▶ **WORK TO BE COMPLETED**
From the listing below, pull out the lines that hold "part".

Items from a dataset
=====
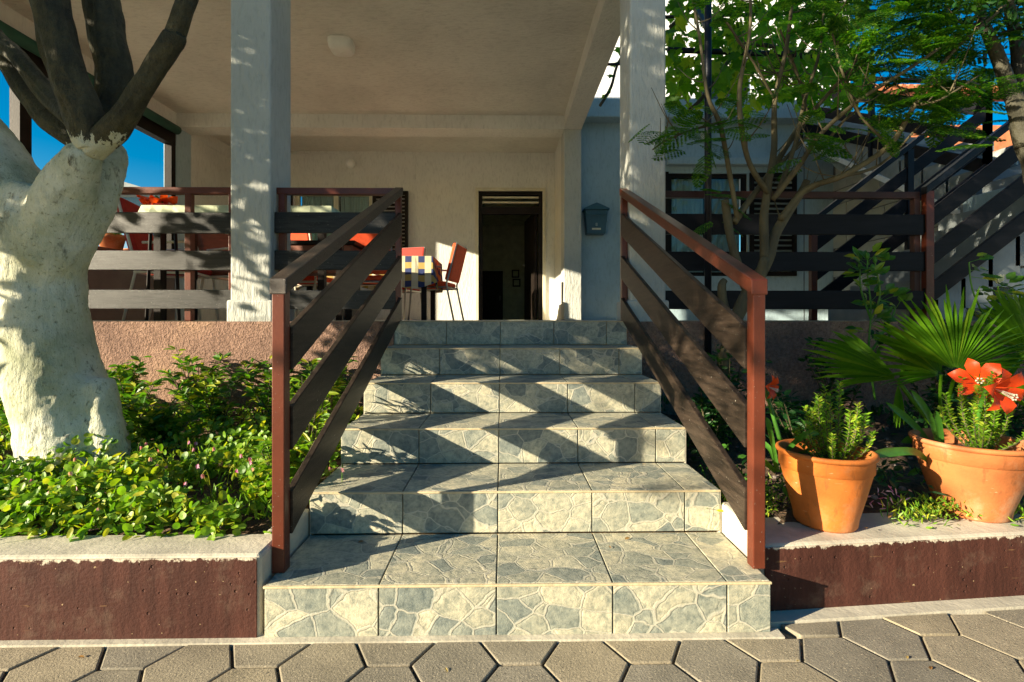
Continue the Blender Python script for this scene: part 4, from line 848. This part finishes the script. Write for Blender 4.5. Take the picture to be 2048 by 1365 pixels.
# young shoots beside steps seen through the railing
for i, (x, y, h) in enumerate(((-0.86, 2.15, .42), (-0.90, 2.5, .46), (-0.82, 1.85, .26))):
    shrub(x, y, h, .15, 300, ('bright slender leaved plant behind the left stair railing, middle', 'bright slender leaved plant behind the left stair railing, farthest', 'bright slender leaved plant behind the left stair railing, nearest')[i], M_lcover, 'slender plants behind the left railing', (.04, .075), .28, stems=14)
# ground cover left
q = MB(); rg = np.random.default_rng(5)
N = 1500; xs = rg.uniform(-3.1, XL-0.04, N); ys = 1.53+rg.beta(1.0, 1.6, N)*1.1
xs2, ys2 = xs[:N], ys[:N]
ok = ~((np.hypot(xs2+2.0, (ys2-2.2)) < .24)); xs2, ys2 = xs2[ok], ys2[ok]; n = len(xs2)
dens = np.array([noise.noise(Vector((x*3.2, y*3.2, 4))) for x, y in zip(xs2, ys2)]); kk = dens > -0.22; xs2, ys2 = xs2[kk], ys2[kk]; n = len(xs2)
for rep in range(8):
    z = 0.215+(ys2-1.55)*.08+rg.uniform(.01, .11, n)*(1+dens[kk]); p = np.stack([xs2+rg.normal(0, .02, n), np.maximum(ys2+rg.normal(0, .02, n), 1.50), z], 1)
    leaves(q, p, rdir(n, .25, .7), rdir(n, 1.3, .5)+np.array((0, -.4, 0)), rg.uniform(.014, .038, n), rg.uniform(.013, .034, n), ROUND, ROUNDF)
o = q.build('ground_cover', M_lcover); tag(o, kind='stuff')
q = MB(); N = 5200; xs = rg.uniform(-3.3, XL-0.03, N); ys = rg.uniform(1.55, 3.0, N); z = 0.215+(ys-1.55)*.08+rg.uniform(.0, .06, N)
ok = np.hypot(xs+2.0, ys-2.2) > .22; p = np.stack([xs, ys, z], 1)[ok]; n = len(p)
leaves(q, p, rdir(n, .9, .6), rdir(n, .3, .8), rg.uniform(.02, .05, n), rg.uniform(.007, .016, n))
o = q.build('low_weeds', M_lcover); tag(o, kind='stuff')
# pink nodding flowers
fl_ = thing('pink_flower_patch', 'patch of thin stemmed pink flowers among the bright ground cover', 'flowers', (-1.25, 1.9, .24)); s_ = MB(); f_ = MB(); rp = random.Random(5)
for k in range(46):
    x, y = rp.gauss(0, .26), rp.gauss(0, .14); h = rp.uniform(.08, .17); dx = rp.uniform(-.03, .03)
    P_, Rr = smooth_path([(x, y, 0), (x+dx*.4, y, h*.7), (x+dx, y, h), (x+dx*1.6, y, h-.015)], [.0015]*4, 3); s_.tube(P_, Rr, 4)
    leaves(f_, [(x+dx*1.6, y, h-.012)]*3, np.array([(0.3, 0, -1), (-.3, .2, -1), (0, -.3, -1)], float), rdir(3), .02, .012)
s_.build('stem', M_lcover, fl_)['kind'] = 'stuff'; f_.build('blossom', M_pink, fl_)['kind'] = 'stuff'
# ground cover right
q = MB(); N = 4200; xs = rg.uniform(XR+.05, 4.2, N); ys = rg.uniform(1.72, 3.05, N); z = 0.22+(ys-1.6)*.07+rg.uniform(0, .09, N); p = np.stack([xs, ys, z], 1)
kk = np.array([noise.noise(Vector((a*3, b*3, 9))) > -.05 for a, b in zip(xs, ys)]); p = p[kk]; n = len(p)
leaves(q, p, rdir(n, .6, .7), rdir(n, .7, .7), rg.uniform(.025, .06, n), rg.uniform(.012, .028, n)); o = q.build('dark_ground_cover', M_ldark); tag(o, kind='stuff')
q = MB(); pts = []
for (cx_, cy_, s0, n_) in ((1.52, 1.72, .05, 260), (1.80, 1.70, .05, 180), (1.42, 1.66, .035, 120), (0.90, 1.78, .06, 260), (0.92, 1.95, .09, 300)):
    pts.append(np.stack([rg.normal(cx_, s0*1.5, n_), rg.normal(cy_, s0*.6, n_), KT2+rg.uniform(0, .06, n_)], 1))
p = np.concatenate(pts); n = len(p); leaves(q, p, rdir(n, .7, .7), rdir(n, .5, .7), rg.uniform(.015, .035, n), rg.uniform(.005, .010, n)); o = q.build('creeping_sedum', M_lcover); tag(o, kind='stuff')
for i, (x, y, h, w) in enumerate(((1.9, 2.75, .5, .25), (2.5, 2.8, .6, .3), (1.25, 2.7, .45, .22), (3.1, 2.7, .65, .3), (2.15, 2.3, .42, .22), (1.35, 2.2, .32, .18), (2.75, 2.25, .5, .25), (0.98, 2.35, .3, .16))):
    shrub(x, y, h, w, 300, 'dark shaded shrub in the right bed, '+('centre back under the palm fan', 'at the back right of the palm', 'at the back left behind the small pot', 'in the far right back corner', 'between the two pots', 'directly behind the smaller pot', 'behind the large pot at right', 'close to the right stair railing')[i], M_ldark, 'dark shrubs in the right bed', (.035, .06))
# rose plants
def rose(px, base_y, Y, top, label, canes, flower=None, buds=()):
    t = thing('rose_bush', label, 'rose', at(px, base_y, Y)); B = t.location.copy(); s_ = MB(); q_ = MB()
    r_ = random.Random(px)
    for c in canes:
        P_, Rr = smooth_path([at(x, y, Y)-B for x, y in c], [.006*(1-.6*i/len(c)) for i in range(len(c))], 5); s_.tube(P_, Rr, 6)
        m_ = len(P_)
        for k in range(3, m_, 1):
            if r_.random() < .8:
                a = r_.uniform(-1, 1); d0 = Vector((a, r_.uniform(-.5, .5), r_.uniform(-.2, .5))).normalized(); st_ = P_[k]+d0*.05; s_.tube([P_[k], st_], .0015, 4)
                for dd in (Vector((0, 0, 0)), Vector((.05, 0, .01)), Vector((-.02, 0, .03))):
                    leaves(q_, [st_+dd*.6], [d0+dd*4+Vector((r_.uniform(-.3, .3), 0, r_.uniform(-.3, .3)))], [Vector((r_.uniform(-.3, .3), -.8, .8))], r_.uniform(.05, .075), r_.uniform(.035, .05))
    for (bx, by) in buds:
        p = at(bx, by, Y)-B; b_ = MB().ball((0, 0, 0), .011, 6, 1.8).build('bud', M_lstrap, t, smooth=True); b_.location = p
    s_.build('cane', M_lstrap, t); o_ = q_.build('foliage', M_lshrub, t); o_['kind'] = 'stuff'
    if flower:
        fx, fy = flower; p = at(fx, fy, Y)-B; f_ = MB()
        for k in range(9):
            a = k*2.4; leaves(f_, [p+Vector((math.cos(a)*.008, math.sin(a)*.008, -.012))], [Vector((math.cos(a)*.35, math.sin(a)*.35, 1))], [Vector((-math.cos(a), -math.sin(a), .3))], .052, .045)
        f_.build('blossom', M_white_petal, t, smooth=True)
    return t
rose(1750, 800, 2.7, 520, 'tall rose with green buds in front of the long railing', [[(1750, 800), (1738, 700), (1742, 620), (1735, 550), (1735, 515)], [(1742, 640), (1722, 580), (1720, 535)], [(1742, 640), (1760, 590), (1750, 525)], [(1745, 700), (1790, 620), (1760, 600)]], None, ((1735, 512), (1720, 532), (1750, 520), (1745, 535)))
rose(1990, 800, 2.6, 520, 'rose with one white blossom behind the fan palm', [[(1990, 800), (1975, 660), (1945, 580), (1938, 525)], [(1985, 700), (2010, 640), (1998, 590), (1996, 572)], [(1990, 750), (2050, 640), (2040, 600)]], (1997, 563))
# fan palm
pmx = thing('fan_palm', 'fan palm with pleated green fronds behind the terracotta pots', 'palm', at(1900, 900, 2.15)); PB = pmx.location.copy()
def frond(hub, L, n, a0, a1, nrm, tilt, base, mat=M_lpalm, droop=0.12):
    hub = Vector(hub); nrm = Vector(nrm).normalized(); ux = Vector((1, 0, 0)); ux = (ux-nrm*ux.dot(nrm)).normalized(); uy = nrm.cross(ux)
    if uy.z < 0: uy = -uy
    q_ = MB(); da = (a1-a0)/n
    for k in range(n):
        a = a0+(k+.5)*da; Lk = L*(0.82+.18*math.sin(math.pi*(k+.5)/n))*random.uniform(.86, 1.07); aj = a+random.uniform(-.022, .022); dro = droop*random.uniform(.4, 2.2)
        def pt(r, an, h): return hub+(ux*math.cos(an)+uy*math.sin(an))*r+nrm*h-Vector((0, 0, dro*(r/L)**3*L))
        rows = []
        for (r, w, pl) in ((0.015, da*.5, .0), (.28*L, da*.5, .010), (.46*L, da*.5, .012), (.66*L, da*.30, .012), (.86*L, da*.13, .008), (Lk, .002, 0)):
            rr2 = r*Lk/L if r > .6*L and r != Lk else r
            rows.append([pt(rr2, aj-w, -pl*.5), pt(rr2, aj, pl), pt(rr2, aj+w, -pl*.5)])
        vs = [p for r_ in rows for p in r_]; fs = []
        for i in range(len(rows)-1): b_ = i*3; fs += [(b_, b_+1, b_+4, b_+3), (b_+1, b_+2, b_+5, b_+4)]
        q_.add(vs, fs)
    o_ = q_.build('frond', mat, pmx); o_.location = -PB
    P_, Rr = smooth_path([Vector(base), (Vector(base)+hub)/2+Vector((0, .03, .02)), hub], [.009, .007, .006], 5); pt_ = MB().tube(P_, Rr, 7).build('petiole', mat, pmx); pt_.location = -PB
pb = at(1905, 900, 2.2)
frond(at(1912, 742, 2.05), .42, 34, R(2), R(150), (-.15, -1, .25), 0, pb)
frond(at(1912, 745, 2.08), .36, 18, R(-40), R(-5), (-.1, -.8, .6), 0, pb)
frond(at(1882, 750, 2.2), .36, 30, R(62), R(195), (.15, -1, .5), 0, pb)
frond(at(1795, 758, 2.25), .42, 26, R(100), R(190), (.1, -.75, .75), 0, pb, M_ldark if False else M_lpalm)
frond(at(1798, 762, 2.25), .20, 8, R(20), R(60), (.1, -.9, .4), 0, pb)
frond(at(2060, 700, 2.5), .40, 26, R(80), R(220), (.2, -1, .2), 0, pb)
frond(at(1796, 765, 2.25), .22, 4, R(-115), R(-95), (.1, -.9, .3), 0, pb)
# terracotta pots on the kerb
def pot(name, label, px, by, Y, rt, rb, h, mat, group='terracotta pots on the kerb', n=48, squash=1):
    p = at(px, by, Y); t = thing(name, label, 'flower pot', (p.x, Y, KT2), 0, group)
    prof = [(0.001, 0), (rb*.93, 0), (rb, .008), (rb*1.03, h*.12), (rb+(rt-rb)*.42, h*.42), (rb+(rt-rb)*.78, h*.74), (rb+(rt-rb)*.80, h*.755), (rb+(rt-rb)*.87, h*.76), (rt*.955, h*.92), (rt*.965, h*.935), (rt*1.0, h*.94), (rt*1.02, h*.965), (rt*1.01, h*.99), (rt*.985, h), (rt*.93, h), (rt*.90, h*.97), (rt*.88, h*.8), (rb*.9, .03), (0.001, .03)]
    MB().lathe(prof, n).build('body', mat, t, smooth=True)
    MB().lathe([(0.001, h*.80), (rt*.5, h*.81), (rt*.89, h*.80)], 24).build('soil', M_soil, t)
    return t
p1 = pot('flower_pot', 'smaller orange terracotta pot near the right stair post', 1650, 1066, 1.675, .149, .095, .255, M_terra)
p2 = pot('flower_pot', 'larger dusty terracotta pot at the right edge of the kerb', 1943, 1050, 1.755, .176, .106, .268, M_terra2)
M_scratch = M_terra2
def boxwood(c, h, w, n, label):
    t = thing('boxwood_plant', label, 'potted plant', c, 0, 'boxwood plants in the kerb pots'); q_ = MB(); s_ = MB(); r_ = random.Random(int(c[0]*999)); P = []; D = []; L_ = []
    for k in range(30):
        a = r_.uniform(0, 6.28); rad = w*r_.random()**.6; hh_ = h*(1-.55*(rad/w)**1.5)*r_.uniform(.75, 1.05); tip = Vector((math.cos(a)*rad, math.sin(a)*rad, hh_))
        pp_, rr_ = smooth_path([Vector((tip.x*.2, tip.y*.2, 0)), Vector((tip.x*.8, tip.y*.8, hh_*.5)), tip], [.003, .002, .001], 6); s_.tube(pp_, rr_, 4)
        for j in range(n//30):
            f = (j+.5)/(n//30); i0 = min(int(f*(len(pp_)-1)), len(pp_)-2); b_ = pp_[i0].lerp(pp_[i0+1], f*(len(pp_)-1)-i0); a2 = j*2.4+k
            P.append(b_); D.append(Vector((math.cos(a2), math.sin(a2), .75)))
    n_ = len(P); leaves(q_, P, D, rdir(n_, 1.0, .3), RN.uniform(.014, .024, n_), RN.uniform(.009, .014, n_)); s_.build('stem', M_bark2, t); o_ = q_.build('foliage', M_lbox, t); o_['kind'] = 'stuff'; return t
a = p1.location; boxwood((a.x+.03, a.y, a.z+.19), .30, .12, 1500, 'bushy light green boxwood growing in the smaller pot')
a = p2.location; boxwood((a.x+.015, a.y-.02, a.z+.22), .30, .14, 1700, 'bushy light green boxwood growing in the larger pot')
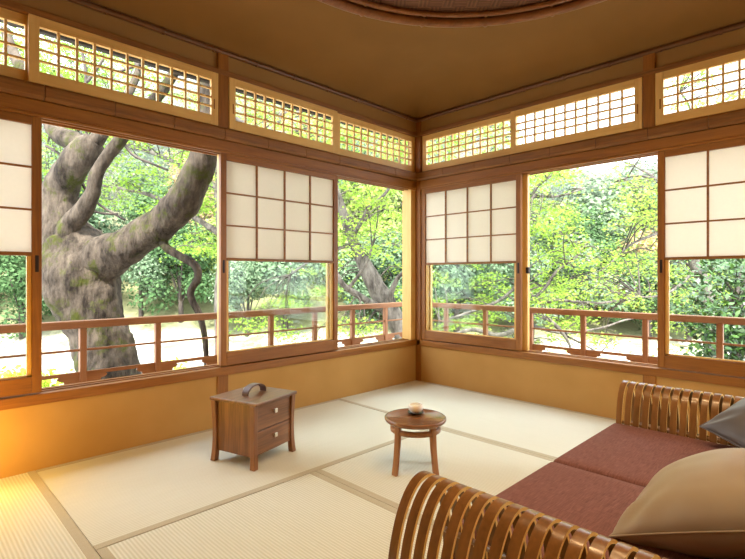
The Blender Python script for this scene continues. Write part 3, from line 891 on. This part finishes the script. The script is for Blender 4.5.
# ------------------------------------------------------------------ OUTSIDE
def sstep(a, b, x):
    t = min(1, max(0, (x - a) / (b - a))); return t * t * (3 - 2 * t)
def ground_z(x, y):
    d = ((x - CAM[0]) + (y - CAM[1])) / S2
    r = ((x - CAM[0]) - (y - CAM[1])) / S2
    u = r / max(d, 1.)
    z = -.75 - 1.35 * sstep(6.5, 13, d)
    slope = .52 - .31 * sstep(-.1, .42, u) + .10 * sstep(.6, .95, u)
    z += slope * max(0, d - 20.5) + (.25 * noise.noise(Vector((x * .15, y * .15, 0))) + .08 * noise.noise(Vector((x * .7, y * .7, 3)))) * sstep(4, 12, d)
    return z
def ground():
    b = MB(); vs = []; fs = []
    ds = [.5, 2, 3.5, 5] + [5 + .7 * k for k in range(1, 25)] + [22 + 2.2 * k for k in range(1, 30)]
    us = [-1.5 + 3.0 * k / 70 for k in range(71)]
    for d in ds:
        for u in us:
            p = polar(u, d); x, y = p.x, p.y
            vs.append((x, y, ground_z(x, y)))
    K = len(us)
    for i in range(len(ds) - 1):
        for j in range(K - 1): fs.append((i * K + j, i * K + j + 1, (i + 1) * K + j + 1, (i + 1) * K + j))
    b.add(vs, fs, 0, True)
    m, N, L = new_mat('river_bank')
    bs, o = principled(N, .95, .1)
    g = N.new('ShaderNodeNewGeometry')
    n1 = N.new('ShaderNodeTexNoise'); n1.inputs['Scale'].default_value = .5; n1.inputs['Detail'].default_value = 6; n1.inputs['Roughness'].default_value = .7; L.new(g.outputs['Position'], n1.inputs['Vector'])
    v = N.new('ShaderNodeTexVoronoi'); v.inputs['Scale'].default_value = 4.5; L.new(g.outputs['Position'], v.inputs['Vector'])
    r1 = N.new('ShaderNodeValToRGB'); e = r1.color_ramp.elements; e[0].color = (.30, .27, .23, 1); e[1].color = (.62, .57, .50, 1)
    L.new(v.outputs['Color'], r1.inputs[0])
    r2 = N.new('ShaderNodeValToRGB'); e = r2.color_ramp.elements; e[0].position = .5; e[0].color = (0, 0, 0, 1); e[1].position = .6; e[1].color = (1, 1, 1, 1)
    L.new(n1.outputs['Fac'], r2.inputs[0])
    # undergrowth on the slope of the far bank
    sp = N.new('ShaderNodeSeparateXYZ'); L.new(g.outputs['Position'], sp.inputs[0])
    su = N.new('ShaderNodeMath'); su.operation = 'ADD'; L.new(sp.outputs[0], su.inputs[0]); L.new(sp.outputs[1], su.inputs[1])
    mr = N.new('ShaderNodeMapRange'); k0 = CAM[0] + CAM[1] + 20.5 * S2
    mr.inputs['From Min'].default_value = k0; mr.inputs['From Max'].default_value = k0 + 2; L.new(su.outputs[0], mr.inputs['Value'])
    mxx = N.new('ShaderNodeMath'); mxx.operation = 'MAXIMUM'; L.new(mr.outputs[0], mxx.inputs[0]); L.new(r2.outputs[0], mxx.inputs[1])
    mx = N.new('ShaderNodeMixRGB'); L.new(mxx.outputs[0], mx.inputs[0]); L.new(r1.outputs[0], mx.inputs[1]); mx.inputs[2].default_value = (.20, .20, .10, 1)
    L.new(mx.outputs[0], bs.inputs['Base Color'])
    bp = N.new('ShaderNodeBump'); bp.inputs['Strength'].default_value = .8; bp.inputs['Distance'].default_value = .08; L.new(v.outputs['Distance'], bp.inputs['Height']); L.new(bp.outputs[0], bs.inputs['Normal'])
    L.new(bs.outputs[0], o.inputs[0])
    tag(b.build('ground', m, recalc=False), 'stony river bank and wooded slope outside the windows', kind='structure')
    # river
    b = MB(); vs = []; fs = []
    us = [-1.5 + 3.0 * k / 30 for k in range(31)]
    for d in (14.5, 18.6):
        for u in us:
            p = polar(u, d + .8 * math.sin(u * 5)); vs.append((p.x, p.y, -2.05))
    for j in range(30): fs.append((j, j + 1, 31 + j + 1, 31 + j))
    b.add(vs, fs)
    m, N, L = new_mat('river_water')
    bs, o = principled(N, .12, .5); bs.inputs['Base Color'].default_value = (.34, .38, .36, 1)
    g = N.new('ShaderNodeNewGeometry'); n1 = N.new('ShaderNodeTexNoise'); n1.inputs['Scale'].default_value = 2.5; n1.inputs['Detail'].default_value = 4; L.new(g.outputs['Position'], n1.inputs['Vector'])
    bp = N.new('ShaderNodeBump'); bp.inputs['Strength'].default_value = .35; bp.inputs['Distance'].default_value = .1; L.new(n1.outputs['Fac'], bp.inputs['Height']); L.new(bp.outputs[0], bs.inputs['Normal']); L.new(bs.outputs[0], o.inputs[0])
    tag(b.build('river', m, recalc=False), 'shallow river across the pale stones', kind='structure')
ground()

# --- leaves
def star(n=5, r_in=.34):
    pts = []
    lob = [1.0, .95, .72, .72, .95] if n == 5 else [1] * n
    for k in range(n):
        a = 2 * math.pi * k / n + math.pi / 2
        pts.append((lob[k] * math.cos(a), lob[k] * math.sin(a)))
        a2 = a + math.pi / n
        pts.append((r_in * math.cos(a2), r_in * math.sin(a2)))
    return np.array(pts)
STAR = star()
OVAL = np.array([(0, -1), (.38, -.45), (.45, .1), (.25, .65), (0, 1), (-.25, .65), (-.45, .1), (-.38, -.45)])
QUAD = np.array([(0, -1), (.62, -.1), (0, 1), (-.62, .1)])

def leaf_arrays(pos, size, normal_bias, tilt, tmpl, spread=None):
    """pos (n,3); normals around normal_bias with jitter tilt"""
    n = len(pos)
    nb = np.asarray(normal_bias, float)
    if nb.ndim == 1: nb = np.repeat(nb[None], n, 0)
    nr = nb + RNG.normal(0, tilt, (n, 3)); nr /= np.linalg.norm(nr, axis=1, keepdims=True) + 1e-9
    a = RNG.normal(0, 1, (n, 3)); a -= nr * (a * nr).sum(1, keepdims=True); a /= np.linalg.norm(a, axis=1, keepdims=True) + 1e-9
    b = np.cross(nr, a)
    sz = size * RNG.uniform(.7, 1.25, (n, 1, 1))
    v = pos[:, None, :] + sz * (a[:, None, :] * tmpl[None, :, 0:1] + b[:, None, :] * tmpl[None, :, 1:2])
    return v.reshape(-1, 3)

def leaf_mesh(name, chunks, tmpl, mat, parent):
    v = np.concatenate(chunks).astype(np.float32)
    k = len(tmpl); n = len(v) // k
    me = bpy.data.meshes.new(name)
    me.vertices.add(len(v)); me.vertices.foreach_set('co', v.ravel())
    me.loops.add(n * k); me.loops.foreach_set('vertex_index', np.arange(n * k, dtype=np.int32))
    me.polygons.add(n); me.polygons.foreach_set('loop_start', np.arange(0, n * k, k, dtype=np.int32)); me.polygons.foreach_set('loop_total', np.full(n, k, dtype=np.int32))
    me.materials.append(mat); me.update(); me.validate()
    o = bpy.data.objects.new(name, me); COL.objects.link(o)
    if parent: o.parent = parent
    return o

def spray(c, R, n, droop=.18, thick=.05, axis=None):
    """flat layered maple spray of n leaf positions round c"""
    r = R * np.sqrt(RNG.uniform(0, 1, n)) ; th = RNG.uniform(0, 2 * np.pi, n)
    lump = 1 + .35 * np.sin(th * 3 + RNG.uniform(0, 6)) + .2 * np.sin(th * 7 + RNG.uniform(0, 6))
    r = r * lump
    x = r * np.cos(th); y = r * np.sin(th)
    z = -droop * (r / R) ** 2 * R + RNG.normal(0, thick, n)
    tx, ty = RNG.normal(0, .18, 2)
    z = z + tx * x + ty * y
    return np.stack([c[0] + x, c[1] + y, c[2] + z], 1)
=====
▶ **FULL SOLUTION**
Continue the Blender Python script for this scene: part 4, from line 848. This part finishes the script. Write for Blender 4.5. Take the picture to be 2048 by 1365 pixels.
The Blender Python script for this scene continues. Write part 3, from line 891 on. This part finishes the script. The script is for Blender 4.5.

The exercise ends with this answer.